*EXERCISE GOAL*
Extract, unchanged, each line of the listing below from its first line through the line that contains "from mathutils import Vector, Matrix", inclusive, and nothing else.

+===+

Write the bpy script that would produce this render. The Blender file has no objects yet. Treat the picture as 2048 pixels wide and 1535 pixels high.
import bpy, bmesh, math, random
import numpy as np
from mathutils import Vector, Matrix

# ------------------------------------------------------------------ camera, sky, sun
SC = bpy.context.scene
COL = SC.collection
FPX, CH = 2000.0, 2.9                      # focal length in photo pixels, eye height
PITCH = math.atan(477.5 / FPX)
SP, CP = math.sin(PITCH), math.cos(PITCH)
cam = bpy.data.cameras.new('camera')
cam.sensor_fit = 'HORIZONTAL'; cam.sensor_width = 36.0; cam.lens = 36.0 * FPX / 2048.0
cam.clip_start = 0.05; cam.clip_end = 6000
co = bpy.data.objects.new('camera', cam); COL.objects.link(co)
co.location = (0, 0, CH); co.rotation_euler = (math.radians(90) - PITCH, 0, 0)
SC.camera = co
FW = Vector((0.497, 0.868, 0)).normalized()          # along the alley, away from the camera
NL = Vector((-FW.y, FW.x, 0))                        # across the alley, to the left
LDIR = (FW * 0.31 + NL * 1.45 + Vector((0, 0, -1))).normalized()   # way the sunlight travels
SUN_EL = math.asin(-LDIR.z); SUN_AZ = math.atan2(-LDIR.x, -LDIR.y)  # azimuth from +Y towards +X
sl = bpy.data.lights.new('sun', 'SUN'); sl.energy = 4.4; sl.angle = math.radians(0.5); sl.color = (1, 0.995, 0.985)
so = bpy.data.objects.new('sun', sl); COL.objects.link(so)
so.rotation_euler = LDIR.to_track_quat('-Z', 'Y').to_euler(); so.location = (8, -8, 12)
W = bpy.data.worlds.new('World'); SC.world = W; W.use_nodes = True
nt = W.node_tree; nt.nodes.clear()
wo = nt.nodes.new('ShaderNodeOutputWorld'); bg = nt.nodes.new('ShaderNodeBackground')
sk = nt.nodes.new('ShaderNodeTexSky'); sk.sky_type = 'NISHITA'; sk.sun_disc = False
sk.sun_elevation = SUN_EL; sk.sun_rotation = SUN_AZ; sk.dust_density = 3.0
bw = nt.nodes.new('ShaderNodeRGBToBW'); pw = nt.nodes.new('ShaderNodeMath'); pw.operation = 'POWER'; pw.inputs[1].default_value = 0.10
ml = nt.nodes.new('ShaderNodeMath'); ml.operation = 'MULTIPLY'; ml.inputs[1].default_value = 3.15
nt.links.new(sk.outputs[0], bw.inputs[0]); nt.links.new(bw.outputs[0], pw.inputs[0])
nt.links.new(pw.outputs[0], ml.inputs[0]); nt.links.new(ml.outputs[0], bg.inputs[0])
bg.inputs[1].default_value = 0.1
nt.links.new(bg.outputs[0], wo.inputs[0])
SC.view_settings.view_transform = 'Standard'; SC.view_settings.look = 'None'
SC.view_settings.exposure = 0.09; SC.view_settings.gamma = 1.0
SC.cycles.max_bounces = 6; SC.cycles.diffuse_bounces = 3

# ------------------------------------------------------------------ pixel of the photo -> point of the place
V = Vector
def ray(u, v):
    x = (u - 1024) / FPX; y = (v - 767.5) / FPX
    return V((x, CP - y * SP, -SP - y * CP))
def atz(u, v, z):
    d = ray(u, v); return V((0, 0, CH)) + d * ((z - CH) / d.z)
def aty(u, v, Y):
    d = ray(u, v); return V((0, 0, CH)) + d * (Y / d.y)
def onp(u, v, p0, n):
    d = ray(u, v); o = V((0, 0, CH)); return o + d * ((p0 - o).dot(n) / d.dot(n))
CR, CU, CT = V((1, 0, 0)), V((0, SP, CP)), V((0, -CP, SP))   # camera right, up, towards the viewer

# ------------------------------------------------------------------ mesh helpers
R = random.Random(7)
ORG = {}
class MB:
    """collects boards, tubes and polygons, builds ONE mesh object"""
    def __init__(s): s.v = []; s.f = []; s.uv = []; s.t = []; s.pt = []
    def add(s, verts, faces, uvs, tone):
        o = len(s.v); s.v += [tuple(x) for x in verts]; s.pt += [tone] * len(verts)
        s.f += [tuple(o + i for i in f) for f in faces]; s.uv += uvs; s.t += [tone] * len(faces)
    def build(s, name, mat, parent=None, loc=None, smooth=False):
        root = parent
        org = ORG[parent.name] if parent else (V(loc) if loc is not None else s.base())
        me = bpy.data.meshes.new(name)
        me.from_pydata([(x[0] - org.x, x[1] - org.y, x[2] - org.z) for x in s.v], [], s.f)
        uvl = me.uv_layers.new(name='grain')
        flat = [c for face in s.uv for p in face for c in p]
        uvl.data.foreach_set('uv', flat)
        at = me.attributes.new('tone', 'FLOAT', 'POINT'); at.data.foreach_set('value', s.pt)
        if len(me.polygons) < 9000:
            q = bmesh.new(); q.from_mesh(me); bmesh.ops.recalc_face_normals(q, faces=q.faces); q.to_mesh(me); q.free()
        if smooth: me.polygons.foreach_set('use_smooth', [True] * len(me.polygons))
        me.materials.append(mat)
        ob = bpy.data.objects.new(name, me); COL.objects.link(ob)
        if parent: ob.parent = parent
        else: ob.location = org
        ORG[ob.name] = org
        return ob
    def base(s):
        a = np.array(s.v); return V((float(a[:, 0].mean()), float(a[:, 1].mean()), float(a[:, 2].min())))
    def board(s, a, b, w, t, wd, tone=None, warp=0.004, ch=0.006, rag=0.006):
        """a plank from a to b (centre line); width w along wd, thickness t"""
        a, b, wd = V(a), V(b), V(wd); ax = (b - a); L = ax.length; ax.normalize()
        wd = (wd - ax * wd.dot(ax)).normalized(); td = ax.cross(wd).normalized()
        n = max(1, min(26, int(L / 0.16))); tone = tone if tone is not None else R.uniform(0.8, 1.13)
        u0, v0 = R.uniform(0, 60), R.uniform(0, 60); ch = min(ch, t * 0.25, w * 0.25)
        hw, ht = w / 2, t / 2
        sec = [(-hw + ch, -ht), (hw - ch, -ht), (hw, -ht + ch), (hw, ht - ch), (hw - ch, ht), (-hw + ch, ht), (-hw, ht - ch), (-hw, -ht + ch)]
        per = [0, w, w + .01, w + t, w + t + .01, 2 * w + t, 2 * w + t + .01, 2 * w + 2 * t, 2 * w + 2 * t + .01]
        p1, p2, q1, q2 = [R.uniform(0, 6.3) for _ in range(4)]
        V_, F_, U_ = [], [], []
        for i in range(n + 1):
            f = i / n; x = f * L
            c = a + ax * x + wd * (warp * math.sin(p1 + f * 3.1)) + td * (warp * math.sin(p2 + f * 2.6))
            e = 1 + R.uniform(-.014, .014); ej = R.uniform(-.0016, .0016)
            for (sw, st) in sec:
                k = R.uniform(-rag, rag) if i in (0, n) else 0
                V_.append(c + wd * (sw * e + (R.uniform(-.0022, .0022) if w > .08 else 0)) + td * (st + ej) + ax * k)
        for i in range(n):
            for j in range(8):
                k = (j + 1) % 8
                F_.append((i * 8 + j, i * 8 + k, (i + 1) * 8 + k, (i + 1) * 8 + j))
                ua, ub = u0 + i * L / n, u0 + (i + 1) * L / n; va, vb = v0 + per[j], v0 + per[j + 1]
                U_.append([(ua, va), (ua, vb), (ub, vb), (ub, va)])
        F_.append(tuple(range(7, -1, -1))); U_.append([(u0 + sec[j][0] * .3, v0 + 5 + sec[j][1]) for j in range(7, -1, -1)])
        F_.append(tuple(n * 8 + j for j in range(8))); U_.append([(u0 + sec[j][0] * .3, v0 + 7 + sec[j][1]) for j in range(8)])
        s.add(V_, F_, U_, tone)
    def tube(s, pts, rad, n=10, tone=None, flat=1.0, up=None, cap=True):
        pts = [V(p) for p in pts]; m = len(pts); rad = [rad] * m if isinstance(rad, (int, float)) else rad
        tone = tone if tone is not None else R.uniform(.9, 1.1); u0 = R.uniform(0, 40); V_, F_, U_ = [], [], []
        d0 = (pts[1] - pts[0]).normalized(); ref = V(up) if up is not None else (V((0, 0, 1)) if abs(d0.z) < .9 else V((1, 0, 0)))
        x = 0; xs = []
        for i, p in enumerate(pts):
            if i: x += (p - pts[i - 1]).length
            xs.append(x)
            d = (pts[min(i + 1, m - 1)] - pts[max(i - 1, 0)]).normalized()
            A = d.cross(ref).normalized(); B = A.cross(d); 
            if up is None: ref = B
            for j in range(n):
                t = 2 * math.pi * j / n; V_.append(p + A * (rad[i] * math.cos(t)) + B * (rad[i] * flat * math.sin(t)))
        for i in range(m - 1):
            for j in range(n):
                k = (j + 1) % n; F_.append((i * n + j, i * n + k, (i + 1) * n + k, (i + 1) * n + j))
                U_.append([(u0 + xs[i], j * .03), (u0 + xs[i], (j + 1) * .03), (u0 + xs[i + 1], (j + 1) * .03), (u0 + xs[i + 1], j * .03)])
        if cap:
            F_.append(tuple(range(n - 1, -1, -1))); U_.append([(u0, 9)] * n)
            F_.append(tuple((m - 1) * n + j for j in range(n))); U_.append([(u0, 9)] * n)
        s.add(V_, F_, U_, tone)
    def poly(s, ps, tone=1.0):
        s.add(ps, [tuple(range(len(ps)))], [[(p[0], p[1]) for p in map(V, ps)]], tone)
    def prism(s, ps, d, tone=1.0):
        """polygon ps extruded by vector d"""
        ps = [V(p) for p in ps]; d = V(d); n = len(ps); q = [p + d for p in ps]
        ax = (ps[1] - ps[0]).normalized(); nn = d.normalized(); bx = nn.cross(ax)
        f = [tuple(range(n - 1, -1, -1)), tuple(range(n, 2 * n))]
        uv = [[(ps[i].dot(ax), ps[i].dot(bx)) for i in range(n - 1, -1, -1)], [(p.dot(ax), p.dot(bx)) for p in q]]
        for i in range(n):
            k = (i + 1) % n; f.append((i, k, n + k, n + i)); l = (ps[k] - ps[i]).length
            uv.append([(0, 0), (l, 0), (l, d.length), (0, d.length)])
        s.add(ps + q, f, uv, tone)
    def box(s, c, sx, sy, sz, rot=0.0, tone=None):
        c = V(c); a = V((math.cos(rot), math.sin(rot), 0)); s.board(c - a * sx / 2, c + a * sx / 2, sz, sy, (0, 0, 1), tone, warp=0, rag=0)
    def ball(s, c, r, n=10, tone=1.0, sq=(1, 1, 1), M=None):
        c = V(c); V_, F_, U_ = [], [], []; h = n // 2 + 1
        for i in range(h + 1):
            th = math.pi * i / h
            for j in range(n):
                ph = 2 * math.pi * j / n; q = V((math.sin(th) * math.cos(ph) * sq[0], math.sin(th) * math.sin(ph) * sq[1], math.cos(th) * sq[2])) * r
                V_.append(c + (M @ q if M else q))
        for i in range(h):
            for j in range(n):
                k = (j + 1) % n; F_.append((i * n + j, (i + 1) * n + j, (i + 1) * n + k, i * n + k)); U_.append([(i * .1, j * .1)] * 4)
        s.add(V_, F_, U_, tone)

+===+

*TASK RESPONSE*
Write the bpy script that would produce this render. The Blender file has no objects yet. Treat the picture as 2048 pixels wide and 1535 pixels high.
import bpy, bmesh, math, random
import numpy as np
from mathutils import Vector, Matrix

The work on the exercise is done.